The recent string of mass layoffs at tech giants including Spotify, Twitter, and Alphabet might sharpen investor focus on the S issue, too.

But, to Saskia’s point, the highly publicized disputes between staff and managers at major tech firms are relatively easy for investors to analyze because each event generates a lot of public data. Assessing whether a mining company’s upstream supply chain is exploiting forced labor, for example, is a trickier task. There is no one-size-fits-all approach to measuring social risk, but that doesn’t mean the risk isn’t there.

“I think, generally, there's a misconception that S issues have no material impact on operations,” Kort-Chick says, noting that “increasing legislation around the globe related to human rights and modern slavery…creates a huge regulatory risk as well as a challenge to supply chain management for companies.” 

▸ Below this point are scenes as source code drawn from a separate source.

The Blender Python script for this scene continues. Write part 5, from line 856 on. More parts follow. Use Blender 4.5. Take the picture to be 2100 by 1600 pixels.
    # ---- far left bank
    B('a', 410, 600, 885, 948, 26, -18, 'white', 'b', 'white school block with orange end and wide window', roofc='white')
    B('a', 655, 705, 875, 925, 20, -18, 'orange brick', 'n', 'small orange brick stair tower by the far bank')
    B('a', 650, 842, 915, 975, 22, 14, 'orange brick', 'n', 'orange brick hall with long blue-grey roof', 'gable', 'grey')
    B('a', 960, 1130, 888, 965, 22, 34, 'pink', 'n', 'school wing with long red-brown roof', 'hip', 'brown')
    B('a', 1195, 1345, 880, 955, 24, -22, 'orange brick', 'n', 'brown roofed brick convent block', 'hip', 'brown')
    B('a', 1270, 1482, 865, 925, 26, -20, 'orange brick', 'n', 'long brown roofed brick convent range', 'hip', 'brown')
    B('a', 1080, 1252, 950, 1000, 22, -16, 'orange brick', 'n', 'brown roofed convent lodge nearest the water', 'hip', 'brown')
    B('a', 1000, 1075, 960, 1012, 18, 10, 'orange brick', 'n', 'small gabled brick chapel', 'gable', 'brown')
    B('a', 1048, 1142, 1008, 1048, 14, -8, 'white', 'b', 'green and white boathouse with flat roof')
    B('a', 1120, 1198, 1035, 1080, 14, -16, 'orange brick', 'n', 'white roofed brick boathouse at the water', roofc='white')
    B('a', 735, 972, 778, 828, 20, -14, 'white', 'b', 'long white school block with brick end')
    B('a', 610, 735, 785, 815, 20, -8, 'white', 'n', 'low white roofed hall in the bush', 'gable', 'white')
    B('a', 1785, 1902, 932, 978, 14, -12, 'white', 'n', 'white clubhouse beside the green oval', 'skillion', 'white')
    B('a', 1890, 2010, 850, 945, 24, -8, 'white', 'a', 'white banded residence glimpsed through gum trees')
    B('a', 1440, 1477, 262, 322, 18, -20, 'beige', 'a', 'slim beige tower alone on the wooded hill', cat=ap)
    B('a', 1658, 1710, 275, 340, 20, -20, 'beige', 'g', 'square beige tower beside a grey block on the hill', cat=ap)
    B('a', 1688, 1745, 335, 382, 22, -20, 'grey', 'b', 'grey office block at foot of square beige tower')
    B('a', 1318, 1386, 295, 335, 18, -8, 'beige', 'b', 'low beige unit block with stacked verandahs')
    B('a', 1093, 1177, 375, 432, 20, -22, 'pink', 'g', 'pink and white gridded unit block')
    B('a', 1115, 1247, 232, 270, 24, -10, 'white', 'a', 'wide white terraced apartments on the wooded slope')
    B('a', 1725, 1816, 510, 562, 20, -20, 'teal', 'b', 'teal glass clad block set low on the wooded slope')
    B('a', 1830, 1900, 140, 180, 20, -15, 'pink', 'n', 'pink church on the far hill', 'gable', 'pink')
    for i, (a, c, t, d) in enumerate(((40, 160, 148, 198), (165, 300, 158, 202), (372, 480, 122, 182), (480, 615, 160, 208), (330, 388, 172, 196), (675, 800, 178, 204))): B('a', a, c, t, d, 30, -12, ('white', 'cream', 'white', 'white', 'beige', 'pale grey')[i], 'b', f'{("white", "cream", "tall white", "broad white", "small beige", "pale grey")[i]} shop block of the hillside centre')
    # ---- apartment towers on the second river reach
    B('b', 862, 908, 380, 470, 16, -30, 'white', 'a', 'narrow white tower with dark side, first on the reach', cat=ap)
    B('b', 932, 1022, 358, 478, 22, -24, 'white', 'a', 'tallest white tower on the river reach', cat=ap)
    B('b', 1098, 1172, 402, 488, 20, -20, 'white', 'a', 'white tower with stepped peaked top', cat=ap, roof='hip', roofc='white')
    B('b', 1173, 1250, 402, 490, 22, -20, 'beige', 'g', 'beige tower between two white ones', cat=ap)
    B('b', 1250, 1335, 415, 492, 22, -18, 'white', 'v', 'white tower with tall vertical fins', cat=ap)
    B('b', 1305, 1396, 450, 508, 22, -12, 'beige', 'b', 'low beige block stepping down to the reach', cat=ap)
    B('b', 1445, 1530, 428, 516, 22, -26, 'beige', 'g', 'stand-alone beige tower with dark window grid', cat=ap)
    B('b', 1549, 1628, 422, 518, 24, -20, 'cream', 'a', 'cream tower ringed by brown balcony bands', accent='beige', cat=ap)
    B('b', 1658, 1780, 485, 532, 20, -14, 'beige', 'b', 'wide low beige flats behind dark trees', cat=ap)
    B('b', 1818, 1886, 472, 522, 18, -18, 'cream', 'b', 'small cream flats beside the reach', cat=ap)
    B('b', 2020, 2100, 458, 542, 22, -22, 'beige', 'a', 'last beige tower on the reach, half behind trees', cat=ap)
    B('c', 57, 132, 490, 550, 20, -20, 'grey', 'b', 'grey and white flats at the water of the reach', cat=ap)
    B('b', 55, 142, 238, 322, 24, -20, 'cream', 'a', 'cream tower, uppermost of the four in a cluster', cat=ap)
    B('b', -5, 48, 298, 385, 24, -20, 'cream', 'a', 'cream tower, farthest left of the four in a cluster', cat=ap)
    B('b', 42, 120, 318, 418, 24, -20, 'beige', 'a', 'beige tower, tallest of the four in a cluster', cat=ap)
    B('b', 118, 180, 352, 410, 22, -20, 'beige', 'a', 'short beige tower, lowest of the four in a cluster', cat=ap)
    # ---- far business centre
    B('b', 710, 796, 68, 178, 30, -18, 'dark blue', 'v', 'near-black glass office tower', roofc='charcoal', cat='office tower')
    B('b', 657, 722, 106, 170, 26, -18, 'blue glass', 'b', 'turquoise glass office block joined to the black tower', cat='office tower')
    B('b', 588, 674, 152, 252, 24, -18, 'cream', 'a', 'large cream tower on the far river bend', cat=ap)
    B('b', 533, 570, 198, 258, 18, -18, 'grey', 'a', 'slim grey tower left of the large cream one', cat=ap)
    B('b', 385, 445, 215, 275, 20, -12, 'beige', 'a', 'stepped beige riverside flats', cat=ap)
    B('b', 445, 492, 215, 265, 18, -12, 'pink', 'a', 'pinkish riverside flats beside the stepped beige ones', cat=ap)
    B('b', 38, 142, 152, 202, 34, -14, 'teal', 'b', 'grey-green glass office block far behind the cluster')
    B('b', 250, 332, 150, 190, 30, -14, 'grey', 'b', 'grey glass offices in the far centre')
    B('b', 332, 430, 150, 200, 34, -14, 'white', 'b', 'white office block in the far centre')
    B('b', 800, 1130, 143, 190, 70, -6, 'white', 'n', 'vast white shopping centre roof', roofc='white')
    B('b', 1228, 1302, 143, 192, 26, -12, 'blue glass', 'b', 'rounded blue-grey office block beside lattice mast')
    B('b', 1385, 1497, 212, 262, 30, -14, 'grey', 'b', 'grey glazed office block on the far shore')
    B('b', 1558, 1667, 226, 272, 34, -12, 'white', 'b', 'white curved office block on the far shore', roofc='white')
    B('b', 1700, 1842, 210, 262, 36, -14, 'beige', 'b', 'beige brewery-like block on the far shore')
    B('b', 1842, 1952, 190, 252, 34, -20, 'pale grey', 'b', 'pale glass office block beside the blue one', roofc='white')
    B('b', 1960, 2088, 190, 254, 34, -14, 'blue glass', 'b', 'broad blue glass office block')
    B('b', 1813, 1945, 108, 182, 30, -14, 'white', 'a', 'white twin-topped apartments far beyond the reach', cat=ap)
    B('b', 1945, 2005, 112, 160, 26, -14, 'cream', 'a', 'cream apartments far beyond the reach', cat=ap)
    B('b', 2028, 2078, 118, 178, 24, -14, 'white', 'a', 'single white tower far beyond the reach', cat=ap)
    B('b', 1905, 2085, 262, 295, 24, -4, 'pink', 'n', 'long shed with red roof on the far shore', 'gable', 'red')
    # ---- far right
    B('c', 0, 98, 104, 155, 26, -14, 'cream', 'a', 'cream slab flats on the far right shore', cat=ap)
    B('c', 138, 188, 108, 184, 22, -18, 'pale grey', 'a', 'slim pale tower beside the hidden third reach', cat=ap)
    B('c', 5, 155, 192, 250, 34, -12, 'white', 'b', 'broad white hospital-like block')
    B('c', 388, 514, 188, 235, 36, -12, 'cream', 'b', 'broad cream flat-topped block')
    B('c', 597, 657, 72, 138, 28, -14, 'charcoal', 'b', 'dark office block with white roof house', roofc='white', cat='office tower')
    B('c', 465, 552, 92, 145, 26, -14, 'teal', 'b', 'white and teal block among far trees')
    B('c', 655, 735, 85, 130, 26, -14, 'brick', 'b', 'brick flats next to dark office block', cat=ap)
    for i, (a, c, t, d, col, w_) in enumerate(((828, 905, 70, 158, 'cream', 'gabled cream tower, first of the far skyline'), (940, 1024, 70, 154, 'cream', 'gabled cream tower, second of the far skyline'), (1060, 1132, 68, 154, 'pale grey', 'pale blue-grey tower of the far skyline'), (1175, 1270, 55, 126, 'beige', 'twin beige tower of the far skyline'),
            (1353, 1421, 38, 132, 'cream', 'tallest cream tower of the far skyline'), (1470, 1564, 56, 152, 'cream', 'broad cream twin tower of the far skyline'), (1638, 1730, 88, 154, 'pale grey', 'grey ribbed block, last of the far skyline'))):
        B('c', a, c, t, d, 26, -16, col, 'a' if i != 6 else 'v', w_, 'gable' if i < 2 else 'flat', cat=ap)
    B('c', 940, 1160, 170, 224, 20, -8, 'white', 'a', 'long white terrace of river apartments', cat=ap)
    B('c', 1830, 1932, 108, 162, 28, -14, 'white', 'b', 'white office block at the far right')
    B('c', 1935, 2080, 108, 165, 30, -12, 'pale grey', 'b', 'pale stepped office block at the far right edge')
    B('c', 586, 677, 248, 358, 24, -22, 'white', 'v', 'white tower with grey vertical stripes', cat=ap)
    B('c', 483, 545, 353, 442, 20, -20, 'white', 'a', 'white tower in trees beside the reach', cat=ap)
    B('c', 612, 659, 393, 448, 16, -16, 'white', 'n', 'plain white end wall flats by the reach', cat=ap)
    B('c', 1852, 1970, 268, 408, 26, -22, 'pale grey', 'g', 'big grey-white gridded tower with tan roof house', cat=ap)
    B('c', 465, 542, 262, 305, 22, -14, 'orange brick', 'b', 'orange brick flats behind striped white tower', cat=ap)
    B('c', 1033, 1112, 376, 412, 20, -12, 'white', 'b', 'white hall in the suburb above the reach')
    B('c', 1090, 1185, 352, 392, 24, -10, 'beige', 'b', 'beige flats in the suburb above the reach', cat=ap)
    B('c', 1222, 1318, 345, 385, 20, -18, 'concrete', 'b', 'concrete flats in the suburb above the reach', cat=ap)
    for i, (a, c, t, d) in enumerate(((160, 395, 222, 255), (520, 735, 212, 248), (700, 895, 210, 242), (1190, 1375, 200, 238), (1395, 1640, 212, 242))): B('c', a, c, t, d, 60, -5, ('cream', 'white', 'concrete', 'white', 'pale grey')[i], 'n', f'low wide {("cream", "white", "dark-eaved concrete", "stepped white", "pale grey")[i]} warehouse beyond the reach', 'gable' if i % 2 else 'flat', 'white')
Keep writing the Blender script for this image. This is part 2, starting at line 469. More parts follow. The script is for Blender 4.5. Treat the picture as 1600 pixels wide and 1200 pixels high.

Case in point, last year the U.S. government banned the import of products of any products sourced partially or entirely from the Xinjiang region in China, where Washington and numerous independent reports say Beijing has pressed the local ethnic Uyghur population into forced labor, a charge Beijing denies. Companies that fall foul of the import ban risk fines and shipment seizures, as well as the PR fallout from being caught profiting from alleged forced labor.

That embargo helped highlight for companies operating in Xinjiang how Social risks can be material, as well as moral. To avoid falling foul of the law, fashion retailers had to conduct deep audits of their supply chains—which they should have been doing anyway—and, in some cases, eliminate Chinese cotton from their mills, all at a steep operational cost. 

Making investors understand the materiality of S factors on business operations is the first step to helping them fully incorporate S with their ESG assessments, Kort-Chick says. Once investors recognize the material risks, they can gather appropriate data to assess their exposure and challenge companies that aren’t doing enough to mitigate S-class issues.

On that last point, I asked Kort-Chick what she thinks of divestment as a tool for pressuring companies to enact operational changes.

She says while that’s a tool AllianceBernstein has at its disposal, the company’s “preference is to continue engaging with the company and to leverage our voice and to remain having a seat at the table.”